Can you write out the whole listing exactly?

### Material
● ● ● ●
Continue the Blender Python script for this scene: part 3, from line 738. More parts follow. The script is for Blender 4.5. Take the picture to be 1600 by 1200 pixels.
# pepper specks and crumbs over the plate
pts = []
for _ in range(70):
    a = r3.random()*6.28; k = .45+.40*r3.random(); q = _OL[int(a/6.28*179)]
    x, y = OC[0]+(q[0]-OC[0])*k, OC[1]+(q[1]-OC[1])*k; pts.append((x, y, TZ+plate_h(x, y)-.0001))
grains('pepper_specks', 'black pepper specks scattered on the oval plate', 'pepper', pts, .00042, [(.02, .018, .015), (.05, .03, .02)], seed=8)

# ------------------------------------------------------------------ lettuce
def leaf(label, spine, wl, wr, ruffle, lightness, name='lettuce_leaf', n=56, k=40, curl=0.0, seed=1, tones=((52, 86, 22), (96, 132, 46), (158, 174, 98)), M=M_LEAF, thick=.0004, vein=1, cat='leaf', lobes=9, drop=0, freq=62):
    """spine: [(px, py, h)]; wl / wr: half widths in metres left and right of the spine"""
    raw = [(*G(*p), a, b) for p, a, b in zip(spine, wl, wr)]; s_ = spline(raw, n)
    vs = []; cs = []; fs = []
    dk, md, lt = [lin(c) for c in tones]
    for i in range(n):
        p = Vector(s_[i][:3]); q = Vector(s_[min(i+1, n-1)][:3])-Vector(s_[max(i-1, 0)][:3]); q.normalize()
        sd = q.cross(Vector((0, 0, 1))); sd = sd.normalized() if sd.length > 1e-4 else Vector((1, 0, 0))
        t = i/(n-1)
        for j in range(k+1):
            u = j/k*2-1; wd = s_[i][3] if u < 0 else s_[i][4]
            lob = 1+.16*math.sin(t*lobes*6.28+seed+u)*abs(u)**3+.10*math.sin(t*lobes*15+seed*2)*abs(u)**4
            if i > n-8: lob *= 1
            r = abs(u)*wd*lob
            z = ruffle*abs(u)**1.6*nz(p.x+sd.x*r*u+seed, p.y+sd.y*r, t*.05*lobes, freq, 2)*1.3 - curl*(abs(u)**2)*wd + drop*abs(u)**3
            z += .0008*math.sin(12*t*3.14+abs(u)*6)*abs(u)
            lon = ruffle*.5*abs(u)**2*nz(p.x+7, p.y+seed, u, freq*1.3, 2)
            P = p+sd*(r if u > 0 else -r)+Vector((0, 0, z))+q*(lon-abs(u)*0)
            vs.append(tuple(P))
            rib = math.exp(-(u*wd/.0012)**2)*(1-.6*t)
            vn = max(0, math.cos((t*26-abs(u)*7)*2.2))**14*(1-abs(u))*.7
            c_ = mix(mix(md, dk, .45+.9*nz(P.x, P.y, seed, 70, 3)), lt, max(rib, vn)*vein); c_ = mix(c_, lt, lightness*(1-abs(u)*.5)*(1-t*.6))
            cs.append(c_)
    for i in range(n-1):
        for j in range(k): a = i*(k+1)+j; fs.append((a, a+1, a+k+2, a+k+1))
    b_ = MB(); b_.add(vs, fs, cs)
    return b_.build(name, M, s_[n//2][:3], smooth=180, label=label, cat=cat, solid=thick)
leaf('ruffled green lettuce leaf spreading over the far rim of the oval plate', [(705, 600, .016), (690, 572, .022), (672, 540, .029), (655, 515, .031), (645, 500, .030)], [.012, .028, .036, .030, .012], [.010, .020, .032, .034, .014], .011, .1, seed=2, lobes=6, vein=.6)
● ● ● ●
### Right answer
Continue the Blender Python script for this scene: part 3, from line 738. More parts follow. The script is for Blender 4.5. Take the picture to be 1600 by 1200 pixels.
# pepper specks and crumbs over the plate
pts = []
for _ in range(70):
    a = r3.random()*6.28; k = .45+.40*r3.random(); q = _OL[int(a/6.28*179)]
    x, y = OC[0]+(q[0]-OC[0])*k, OC[1]+(q[1]-OC[1])*k; pts.append((x, y, TZ+plate_h(x, y)-.0001))
grains('pepper_specks', 'black pepper specks scattered on the oval plate', 'pepper', pts, .00042, [(.02, .018, .015), (.05, .03, .02)], seed=8)

# ------------------------------------------------------------------ lettuce
def leaf(label, spine, wl, wr, ruffle, lightness, name='lettuce_leaf', n=56, k=40, curl=0.0, seed=1, tones=((52, 86, 22), (96, 132, 46), (158, 174, 98)), M=M_LEAF, thick=.0004, vein=1, cat='leaf', lobes=9, drop=0, freq=62):
    """spine: [(px, py, h)]; wl / wr: half widths in metres left and right of the spine"""
    raw = [(*G(*p), a, b) for p, a, b in zip(spine, wl, wr)]; s_ = spline(raw, n)
    vs = []; cs = []; fs = []
    dk, md, lt = [lin(c) for c in tones]
    for i in range(n):
        p = Vector(s_[i][:3]); q = Vector(s_[min(i+1, n-1)][:3])-Vector(s_[max(i-1, 0)][:3]); q.normalize()
        sd = q.cross(Vector((0, 0, 1))); sd = sd.normalized() if sd.length > 1e-4 else Vector((1, 0, 0))
        t = i/(n-1)
        for j in range(k+1):
            u = j/k*2-1; wd = s_[i][3] if u < 0 else s_[i][4]
            lob = 1+.16*math.sin(t*lobes*6.28+seed+u)*abs(u)**3+.10*math.sin(t*lobes*15+seed*2)*abs(u)**4
            if i > n-8: lob *= 1
            r = abs(u)*wd*lob
            z = ruffle*abs(u)**1.6*nz(p.x+sd.x*r*u+seed, p.y+sd.y*r, t*.05*lobes, freq, 2)*1.3 - curl*(abs(u)**2)*wd + drop*abs(u)**3
            z += .0008*math.sin(12*t*3.14+abs(u)*6)*abs(u)
            lon = ruffle*.5*abs(u)**2*nz(p.x+7, p.y+seed, u, freq*1.3, 2)
            P = p+sd*(r if u > 0 else -r)+Vector((0, 0, z))+q*(lon-abs(u)*0)
            vs.append(tuple(P))
            rib = math.exp(-(u*wd/.0012)**2)*(1-.6*t)
            vn = max(0, math.cos((t*26-abs(u)*7)*2.2))**14*(1-abs(u))*.7
            c_ = mix(mix(md, dk, .45+.9*nz(P.x, P.y, seed, 70, 3)), lt, max(rib, vn)*vein); c_ = mix(c_, lt, lightness*(1-abs(u)*.5)*(1-t*.6))
            cs.append(c_)
    for i in range(n-1):
        for j in range(k): a = i*(k+1)+j; fs.append((a, a+1, a+k+2, a+k+1))
    b_ = MB(); b_.add(vs, fs, cs)
    return b_.build(name, M, s_[n//2][:3], smooth=180, label=label, cat=cat, solid=thick)
leaf('ruffled green lettuce leaf spreading over the far rim of the oval plate', [(705, 600, .016), (690, 572, .022), (672, 540, .029), (655, 515, .031), (645, 500, .030)], [.012, .028, .036, .030, .012], [.010, .020, .032, .034, .014], .011, .1, seed=2, lobes=6, vein=.6)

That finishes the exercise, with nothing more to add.